Admitting that he has an agenda while making films, Kaushik said that whenever it comes to sex, we get confused by morality and repression.

"I want to invoke sensibilities on the subject which are lost in the confusion of morality and repression," he said after his film was screened recently by the Whistling Woods International here.

The 35-year-old Kaushik, who goes by the moniker Q, left behind his decade-old career in advertising to start making films under his banner 'Overdose' in Kolkata.

His critically acclaimed and controversial film Gandu failed to get a theatrical release in India due to its sexually explicit content and its screening at Mumbai's Naya Cinema Film Festival had to be cancelled due to security reasons.

Besides its premiere at the Berlin Film Festival, the small-budgeted film, which is about an angry rapper who is addicted to drugs, marijuana and sex, also got the best new director award at the Seattle International Film Festival.

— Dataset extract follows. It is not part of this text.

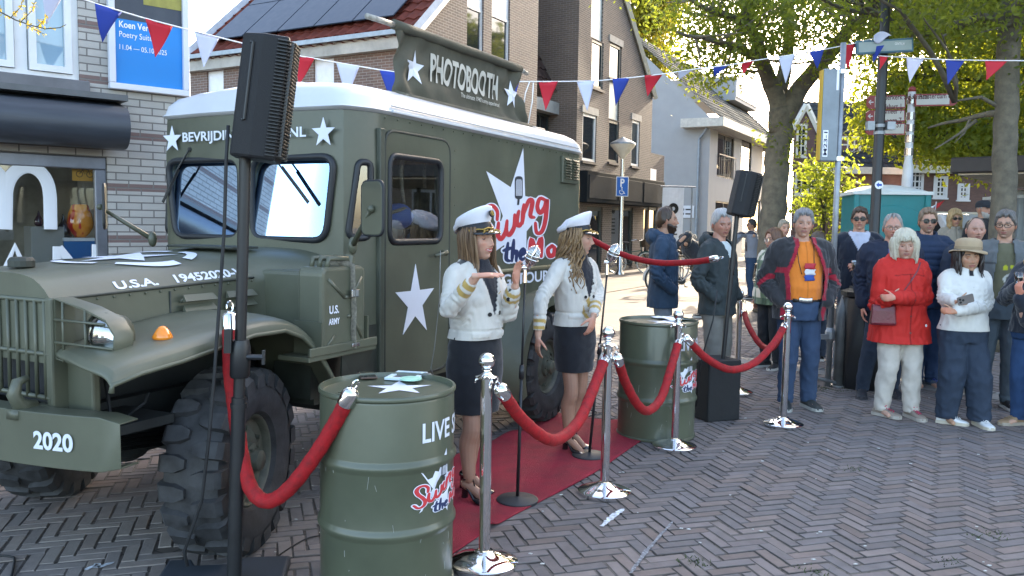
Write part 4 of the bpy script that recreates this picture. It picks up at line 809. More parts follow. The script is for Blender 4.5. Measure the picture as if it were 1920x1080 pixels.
# door: raised panel with its own frame, handle, hinge post
dp = rrect(.985, 1.70, .64, 2.125, .1); dm = MB(); dm.prism(dp, (0, -.812, 0), (1, 0, 0), (0, 0, 1), (0, 1, 0), .0125)
dme = boolean(fixn(dm.mesh()), [fixn(cuty(rrect(1.01, 1.62, 1.455, 2.0, .09), -1, -.6))]); dr = link('door', dme, OLIVE, tk, None, .004)
mb = MB(); mb.tube([(x, -.806, z) for x, z in dp], .011, 6, closed=True); mb.build('door_edge', OLIVED, dr, True)
mb = MB(); mb.bb((.925, -.822, .70), (.965, -.79, 2.13)); mb.bb((.967, -.815, .70), (.983, -.795, 2.13)); mb.build('hinge_post', mat('olive_shade', (.055, .062, .045), .5, var=.15), tk, bevel=.006)
mb = MB(); mb.cyl((1.60, -.81, 1.40), (1.60, -.86, 1.40), .018, None, 10); mb.tube([(1.60, -.855, 1.40), (1.55, -.862, 1.398), (1.46, -.858, 1.385)], .011, 8); mb.build('handle', OLIVE, dr, True)
def sd(px, py, y=YS): q = TF.fy(px, py, y); return q
def decal(name, poly, m, th=.0025, y=YS-.001, parent=tk): mb = MB(); mb.prism(poly, (0, y, 0), (1, 0, 0), (0, 0, 1), (0, -1, 0), th); return mb.build(name, m, parent)
DEC = mat('decal_white', (.66, .69, .78), .45, var=.03)
cx_, cz_ = sd(778, 566, -.812); decal('star', [(cx_+x*.95, cz_+z) for x, z in star_pts(.235, .088)], DEC, y=-.8132, parent=dr)
# logo in its own drawing space, mapped onto any surface
def logo(mp, parent, sc=1.0, star=True):
    def put(name, mb, m): mb.v = [tuple(mp(*v)) for v in mb.v]; mb.build(name, m, parent)
    NN_ = V(0, 0, 1)
    if star:
        st = [(350, 95), (363, 410), (520, 440), (405, 600), (372, 640), (368, 900), (280, 690), (118, 806), (217, 540), (108, 246), (268, 352)]
        mb = MB(); tri = [(0, 1, 10), (10, 1, 8), (9, 10, 8), (1, 2, 3), (1, 3, 8), (3, 4, 6), (4, 5, 6), (3, 6, 8), (6, 7, 8)]
        mb.add([V(x, y, 2) for x, y in st], tri); put('logo_star', mb, DEC)
    S_ = [[(178, 560), (178, 510), (152, 476), (118, 482), (100, 520), (110, 570), (140, 620), (158, 670), (148, 720), (112, 738), (85, 700)]]
    W2 = [[(186, 588), (182, 655), (202, 690), (232, 645), (242, 575)], [(242, 575), (238, 640), (258, 662), (288, 612), (292, 536)]]
    I_ = [[(318, 512), (306, 580), (322, 603), (345, 572)]]; N_ = [[(352, 470), (342, 585)], [(346, 540), (383, 442), (408, 448), (394, 535), (415, 548)]]
    G_ = [[(498, 440), (458, 425), (440, 478), (458, 520), (490, 480), (503, 432), (494, 560), (470, 640), (436, 648), (428, 590)]]
    red = S_+W2+I_+N_+G_+[[(388, 800), (402, 690), (430, 765), (466, 682), (466, 800)], [(536, 735), (510, 760), (520, 800), (548, 790), (552, 750), (536, 735)], [(606, 735), (578, 760), (590, 800), (616, 790), (622, 750), (606, 735)], [(690, 660), (680, 800)], [(680, 750), (655, 740), (645, 790), (676, 790)]]
    navy = [[(248, 720), (236, 815), (256, 832)], [(222, 765), (268, 748)], [(286, 700), (274, 830)], [(276, 795), (304, 768), (302, 830)], [(326, 800), (356, 782), (348, 756), (330, 780), (334, 822), (362, 815)]]
    def smooth(p, n=5):
        P = [V(x, y, 0) for x, y in p]; out = []
        for i in range(len(P)-1):
            a, b, c, d = P[max(i-1, 0)], P[i], P[i+1], P[min(i+2, len(P)-1)]
            for k in range(n): t = k/n; out.append(.5*((2*b)+(c-a)*t+(2*a-5*b+4*c-d)*t*t+(3*b-a-3*c+d)*t**3))
        return out+[P[-1]]
    for nm, strokes, wd, th, lvl, m in (('logo_outline', red+navy, 21, 1.2, 4, DEC), ('logo_red', red, 14, 1.2, 6.0, mat('logo_red_paint', (.52, .035, .045), .45, var=.05)), ('logo_navy', navy, 12, 1.2, 6.2, mat('logo_navy_paint', (.015, .03, .10), .45, var=.05))):
        mb = MB()
        for k, s_ in enumerate(strokes):
            P = [p+V(0, 0, lvl+k*.05) for p in smooth(s_)]; n = len(P); rr = [((wd if nm == 'logo_outline' else wd*(.75+.35*math.sin(PI*i/(n-1)))), th) for i in range(n)]
            d0, d1 = (P[0]-P[1]).normalized(), (P[-1]-P[-2]).normalized()
            e = 5; P = [P[0]+d0*wd*math.sin(R(90*(e-i)/e)) for i in range(e)]+P+[P[-1]+d1*wd*math.sin(R(90*(i+1)/e)) for i in range(e)]
            rr = [(rr[0][0]*max(.08, math.cos(R(90*(e-i)/e))), th) for i in range(e)]+rr+[(rr[-1][0]*max(.08, math.cos(R(90*(i+1)/e))), th) for i in range(e)]
            mb.tube(P, rr, 6, NN_)
        put(nm, mb, m)
    mb = MB(); pill = lambda x0, x1, y0, y1, zz: [V(*p, zz) for p in rrect(x0, x1, y0, y1, 26)]
    q = pill(294, 346, 280, 430, 4.5); mb.add(q, [tuple(range(len(q)))])
    mb.add([V(312, 430, 4.5), V(326, 430, 4.5), V(322, 468, 4.5), V(308, 468, 4.5)], [(0, 1, 2, 3)]); put('logo_microphone', mb, mat('logo_ink', (.03, .035, .045), .45, var=.05))
    mb = MB()
    for i in range(6): x = 301+i*7; mb.add([V(x, 300+(0 if 0 < i < 5 else 12), 6), V(x+3.5, 300, 6), V(x+3.5, 408, 6), V(x, 408, 6)], [(0, 1, 2, 3)])
    put('logo_grille', mb, DEC)
def mlogo(u, v, n): x, z = sd(880+u/3.483, 250+v/3.483); return V(x, YS-.0012-n*.0007, z)
logo(mlogo, tk)
def side_text(txt, pxc, pyc, w, h, **k): x, z = sd(pxc, pyc); lettering('lettering', txt, DEC, tk, lambda a, b: V(x+a, YS-.0022, z+b), w=w, h=h, **k)
side_text('BEVRIJDINGSTOUR.NL', 952, 528, 2.12, .115, bold=.02)
for ob in [o for o in tk.children if o.name.startswith('lettering')]: ob['label'] = 'white lettering BEVRIJDINGSTOUR.NL low on the truck side'
fx_ = .70
lettering('lettering', 'BEVRIJDINGSTOUR.NL', DEC, tk, lambda a, b: V(fx_-.012-.02*(1-(a/.7)**2), -a, 2.085+b), w=.98, h=.075, bold=.022)
for y in (.60, -.60): mb = MB(); mb.prism([(-a, b) for a, b in star_pts(.085, .034)], (fx_-.004, y, 2.085), (0, 1, 0), (0, 0, 1), (-1, 0, 0), .003); mb.build('star', DEC, tk)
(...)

Interestingly, all his films so far have been focused on sex.

"My focus is on sexual reality and what relationship does it have on human identity and an individual's identity as opposed to a cultural collective identity as we have in India. Sexual identity affects us. If we look at art or literature, then sexuality plays a key role," Kaushik said.

When asked why he chose to include intimate scenes of his personal life in his film 'Love in India', he said he simply stuck to what he knows about the best.

"That is the new way of looking at things for young filmmakers. We all seek a personal standpoint to look at things. We basically stick to what we know and so if I am studying the sexual pattern in India, I will study my life as I know about it the most," he said.

Q's next project Tasher Desh, which is based on Tagore's work by the same name and is being co-produced by filmmaker Anurag Kashyap.